George also had a network of both Christian and Muslim businesses that he would partner with for his philanthropic project For example, he had an arrangement with Mr. Fahoum, a Muslim bookshop owner, that students sent by George to buy books and other school supplies would not have to pay. Payment was taken care of later by George with Mr. Fahoum providing a discount.

For many years, hundreds of families in Nazareth and the area would receive surprise visits from George Laty with food and other supplies. George was jokingly nicknamed “The Wailing Wall”, as everybody with a problem would approach him and anybody who knew about a needy family would ask his help. He had miraculous ways in helping so many people. He would arrange payment for tuition for needy students at school or secretly arrange payment of health insurance for families. He always handled these financially needs discretely and shared about love, the love of Christ.

 

George and Antoinette Laty and their daughter Ruth
George and Antoinette Laty and their daughter Ruth

George Laty was not a great preacher, but he was always full of joy; his life was a living testimony for the love of Christ which inspired so many people. George passed away in 1993, but people in Nazareth and elsewhere continue to be inspired by Laty for giving for needy families around Christmas.
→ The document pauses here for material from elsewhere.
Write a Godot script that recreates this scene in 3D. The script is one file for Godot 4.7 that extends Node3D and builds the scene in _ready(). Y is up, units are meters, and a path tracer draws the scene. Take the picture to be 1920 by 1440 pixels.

A few years ago, my wife Rula and I got to know a successful business women. When she discovered that we were committed Christians attending the Baptist church in Nazareth, she wanted to come with us to church. She recalled that, in her childhood, a man called George Laty used to visit her family on Christmas when they were very poor and would bring them food supplies. This same woman came with us to church and gave her life to Christ.